Federal Court Rules That CCD's Challenge to Indiana's Ballot Access Requirements Must Proceed

On October 28, 2022, Federal District Judge James R. Sweeney, II denied Defendant Indiana Secretary of State Holli Sullivan's motion to dismiss CCD's constitutional challenge to Indiana's ballot access statutes.


Judge Sweeney needed just four pages to reject Secretary Sullivan's arguments for dismissal. The ruling paves way for a final judgment on the merits of the Plaintiffs' claims.


CCD filed this case in March 2022 on behalf of a coalition of independent and minor party voters, candidates and political parties to challenge several statutory requirements that independents and minor parties must meet to qualify for Indiana's general election ballot -- most important, the requirement that they obtain hand-signed signatures on paper nomination petitions from voters equal in number to 2 percent of the last vote for Secretary of State.


Indiana's ballot access requirements for independents and minor parties are so restrictive that no statewide candidate has complied with them since presidential candidate Patrick Buchanan in 2000 -- a period of 23 years and counting.

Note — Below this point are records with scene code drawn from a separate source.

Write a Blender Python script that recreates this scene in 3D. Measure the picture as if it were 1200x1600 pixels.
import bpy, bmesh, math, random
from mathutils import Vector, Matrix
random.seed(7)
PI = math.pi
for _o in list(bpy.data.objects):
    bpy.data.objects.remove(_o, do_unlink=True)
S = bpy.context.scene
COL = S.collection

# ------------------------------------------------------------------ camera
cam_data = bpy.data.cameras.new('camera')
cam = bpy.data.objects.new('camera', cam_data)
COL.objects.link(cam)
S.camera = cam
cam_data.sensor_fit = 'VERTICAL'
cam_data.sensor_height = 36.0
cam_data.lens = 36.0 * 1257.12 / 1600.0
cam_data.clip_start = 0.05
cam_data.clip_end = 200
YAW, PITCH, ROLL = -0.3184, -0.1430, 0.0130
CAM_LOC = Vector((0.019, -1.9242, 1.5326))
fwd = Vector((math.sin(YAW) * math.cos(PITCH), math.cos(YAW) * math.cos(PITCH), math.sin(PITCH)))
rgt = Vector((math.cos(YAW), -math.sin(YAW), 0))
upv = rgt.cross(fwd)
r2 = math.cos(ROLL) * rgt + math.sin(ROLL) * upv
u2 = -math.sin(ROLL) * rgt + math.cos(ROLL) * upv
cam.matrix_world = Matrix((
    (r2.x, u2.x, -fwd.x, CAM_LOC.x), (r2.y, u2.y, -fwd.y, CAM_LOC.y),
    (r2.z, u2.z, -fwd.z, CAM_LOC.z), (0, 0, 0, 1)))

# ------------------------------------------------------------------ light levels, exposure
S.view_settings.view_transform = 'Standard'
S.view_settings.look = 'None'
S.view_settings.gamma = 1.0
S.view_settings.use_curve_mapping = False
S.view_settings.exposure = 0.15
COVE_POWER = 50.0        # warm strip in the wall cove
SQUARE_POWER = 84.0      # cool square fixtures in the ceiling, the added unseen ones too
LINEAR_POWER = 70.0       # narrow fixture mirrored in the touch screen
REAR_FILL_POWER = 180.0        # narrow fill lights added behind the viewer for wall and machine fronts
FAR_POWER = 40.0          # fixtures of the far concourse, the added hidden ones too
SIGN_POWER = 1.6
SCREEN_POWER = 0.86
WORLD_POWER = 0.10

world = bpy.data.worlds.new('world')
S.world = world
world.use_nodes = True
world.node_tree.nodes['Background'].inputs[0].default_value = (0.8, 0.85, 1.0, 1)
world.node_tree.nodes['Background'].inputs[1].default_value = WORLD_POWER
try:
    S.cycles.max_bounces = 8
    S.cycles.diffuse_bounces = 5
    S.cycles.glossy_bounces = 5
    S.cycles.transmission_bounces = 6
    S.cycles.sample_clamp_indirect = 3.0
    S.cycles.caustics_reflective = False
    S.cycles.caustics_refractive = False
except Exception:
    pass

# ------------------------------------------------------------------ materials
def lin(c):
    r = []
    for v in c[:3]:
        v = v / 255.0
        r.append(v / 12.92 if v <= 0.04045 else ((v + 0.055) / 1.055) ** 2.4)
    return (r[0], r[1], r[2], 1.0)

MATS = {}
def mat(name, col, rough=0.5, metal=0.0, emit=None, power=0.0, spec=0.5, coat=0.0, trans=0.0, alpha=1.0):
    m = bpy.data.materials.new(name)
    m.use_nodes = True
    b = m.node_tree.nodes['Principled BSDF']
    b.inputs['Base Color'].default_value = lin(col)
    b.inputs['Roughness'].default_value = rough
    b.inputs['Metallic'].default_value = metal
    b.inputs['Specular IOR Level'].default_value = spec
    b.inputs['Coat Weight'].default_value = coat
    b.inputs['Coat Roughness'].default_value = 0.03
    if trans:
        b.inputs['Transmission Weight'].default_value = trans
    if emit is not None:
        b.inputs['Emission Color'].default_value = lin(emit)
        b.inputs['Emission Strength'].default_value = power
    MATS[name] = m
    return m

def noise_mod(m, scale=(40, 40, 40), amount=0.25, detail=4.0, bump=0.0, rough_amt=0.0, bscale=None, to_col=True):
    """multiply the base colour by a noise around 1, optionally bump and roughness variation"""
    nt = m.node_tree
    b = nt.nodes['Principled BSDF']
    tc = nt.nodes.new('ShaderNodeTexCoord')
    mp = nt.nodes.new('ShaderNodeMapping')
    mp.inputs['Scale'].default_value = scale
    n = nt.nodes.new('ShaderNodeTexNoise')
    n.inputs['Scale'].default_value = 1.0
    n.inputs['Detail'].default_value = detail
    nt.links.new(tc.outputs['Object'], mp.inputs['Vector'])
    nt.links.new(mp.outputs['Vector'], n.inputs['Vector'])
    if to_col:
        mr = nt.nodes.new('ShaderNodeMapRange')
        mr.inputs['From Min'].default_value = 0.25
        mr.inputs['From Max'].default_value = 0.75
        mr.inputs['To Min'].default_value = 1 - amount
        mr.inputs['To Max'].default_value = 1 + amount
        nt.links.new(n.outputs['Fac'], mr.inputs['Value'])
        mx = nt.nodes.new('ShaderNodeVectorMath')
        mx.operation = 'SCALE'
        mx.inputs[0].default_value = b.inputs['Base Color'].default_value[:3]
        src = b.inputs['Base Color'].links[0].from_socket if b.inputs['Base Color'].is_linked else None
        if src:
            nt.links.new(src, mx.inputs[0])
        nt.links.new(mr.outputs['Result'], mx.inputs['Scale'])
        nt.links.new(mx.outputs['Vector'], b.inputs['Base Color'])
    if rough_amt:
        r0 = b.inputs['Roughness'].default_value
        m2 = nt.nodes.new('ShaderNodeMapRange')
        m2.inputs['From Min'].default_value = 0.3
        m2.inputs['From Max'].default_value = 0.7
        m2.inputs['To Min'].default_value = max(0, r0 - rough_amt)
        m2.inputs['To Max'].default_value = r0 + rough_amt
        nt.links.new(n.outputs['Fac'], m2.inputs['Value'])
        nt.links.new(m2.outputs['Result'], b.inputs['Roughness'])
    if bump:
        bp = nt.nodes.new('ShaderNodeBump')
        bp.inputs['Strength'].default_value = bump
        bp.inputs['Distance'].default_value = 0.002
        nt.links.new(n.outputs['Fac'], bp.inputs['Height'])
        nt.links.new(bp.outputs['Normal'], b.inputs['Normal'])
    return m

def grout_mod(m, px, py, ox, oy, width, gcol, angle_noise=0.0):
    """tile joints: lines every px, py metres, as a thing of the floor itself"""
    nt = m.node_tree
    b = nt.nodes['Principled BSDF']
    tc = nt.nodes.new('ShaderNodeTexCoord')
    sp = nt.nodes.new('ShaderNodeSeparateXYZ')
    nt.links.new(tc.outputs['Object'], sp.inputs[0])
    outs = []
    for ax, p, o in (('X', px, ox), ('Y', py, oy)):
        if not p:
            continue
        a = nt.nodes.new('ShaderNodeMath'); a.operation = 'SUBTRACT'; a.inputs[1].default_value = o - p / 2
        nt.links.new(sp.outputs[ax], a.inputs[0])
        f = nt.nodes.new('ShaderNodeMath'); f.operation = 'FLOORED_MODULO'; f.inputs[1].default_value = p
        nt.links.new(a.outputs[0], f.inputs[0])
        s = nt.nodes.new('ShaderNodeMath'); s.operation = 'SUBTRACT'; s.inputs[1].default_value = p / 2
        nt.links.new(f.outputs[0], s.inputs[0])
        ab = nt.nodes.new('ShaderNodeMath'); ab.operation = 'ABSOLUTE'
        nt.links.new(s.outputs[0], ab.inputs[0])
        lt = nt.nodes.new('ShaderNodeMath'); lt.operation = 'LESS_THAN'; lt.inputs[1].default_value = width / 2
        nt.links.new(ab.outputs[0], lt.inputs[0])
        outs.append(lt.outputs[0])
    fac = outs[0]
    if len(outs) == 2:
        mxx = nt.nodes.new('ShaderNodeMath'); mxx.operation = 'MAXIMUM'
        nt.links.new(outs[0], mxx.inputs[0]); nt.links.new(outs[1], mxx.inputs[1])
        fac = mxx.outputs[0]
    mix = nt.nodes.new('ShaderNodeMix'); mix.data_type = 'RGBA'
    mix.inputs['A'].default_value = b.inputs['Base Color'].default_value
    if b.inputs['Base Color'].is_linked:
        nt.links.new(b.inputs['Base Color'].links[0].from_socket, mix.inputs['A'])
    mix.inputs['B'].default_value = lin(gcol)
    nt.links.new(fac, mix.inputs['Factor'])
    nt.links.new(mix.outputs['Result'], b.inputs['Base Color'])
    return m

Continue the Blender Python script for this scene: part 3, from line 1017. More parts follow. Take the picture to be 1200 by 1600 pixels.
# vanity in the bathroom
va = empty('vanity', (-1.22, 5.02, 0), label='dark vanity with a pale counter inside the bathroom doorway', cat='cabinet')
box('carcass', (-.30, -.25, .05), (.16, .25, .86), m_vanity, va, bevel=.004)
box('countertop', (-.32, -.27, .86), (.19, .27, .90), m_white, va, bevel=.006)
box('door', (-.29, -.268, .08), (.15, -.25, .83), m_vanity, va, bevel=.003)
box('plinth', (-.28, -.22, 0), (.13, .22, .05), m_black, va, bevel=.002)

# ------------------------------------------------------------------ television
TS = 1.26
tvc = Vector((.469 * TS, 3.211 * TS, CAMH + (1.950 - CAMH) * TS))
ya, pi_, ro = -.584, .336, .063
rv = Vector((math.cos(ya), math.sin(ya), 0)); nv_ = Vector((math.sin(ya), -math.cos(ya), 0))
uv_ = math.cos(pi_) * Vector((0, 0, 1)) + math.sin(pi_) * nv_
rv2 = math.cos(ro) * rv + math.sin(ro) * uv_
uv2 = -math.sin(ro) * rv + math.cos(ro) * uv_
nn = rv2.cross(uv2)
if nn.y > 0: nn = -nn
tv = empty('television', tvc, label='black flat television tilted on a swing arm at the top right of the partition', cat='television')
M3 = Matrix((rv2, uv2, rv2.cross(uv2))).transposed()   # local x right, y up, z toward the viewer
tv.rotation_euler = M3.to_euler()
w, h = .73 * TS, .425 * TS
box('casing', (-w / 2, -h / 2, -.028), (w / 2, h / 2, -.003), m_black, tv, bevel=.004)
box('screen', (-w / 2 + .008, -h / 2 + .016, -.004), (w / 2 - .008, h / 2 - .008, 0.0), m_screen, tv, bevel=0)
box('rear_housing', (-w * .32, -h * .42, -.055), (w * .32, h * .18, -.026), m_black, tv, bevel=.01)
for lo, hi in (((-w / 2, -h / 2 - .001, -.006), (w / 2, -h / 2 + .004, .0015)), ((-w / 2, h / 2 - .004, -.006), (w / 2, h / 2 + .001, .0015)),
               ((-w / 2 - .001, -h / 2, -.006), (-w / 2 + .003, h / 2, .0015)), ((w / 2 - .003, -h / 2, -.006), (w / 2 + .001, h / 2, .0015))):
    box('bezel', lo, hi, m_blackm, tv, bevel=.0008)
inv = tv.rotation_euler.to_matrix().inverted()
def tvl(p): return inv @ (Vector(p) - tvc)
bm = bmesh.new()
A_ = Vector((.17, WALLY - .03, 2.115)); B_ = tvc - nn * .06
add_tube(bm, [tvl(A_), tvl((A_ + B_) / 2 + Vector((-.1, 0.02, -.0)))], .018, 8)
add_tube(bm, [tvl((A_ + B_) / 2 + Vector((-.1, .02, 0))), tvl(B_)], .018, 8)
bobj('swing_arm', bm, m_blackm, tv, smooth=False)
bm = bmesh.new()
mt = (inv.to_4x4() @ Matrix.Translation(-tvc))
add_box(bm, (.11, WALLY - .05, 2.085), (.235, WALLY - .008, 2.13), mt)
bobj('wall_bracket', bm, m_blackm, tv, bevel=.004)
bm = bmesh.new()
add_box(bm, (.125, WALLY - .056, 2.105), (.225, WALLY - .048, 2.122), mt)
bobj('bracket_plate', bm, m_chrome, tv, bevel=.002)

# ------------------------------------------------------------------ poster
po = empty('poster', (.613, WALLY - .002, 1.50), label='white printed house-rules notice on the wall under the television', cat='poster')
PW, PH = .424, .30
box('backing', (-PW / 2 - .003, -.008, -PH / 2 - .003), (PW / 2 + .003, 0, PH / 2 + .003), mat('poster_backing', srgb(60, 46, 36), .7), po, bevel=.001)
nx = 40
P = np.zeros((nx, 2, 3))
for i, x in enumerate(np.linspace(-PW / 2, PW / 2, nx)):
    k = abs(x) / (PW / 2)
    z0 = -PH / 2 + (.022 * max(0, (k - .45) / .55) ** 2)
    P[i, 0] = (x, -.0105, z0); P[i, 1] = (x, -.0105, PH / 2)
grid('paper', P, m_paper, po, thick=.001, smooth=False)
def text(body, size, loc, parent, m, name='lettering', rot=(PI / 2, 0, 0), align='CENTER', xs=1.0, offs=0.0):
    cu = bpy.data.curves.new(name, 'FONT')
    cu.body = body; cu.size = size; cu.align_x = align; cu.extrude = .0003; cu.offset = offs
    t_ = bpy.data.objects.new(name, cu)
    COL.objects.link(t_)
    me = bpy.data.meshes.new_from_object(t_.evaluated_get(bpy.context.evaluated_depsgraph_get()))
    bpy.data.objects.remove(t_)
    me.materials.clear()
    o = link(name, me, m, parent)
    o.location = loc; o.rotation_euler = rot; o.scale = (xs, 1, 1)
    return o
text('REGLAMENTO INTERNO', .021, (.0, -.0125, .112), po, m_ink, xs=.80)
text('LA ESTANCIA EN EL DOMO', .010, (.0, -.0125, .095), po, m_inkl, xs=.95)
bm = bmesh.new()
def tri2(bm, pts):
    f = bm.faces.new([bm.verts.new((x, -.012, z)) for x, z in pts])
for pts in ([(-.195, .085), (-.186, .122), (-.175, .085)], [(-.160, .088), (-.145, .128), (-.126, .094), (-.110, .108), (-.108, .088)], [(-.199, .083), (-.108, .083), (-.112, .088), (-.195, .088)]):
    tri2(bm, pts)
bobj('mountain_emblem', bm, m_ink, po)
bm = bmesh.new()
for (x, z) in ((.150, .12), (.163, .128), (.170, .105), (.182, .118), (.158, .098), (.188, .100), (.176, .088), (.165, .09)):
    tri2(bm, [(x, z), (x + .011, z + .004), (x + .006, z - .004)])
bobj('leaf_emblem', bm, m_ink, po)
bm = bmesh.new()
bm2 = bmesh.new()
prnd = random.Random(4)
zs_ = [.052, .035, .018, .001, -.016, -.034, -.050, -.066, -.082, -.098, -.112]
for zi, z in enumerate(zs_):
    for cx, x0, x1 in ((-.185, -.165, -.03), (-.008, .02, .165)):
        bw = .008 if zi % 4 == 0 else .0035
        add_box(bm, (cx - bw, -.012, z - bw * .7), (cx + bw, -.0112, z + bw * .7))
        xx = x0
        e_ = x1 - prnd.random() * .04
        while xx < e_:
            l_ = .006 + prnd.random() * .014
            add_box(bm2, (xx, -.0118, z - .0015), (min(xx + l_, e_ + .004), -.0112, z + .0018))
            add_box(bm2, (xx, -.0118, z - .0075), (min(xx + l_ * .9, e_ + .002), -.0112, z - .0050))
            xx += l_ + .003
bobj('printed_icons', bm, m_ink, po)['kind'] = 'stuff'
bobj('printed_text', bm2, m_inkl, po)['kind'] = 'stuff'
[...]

The Supreme Court and lower courts, including the Seventh Circuit Court of Appeals where Indiana resides, have repeatedly concluded that ballot access laws are unconstitutional if they operate to freeze the political status quo.


The case, Indiana Green Party v. Sullivan, No. 1:22-cv-00518-JRS-KMB (S.D. Ind.) is pending in the United States District Court for the Southern District of Indiana.